Two snow pillows in the Red Deer River basin show accumulations of 106 and 114% of average on January 1, which is slightly above-average for this time of year (Table 3). Snow accumulations are less than those observed last year at this time at Limestone and much much greater than those measured last January at Skoki. Snow measurements are similar to those taken on January 1, 2002.

No snow course measurements were made in the upper North Saskatchewan or Athabasca River basins this month.
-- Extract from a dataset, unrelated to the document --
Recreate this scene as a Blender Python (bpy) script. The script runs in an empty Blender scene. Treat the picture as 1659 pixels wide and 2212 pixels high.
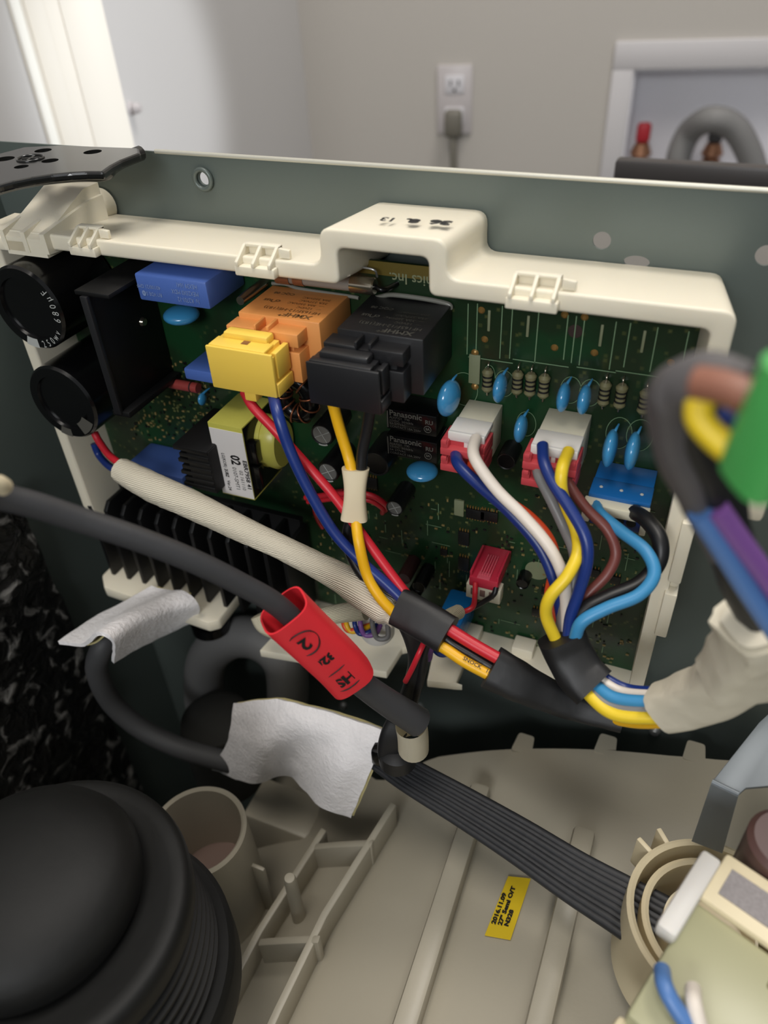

At twelve snow course sites, real-time snow accumulation can be monitored using snow pillows. Snow pillows can be viewed by choosing any mountainous southern basin, and snow data, in the two drop down menus at:


Snow water equivalent values on the snow pillow may or may not match the snow course value at a particular location. While snow pillow data is very valuable information, the quantity of snow on the pillow is only representative of the accumulation at that specific spot. A snow course survey is measured at numerous spots and provides a more representative value of snow in the area. In some locations, there can be considerable difference between the snow pillow and snow course values. Factors such as wind and exposure of the site can cause the snow pillow values to be significantly different from the snow course survey. The snow pillow graphs on our website show the daily average snow water equivalent. The monthly snow survey is the average of all measurements conducted within five days of the end of the month. Also, where snow pillow and snow course measurements are available for the same site, snow pillow records tend to be much shorter (10-15 years) in length compared to the snow course sites. As a result, the difference in the average value between the snow pillow and the snow course can be attributed to snow water equivalent being derived two different ways (physically measured compared to an instrument reading), site location and length of data record. In some cases, the values can deviate by 10-20%. Therefore, while snow pillows are excellent for analyzing trends and for monitoring accumulation between snow surveys, snow course values should always be used when considering the quantity of snow at a particular location as they best represent that area.

Click here to see a map of snow course locations

Plains Snowpack

Satellite estimation of plains snowpack as of January 1, 2004 is available in Figure 1. Snowpack around Calgary has been overestimated by the satellite. Weekly updates to the satellite maps are available on the Meteorological Survey of Canada website . More detailed information on plains area snowpack will appear in the March Water Supply Outlook as plains snow course measurements will be conducted at the end of February.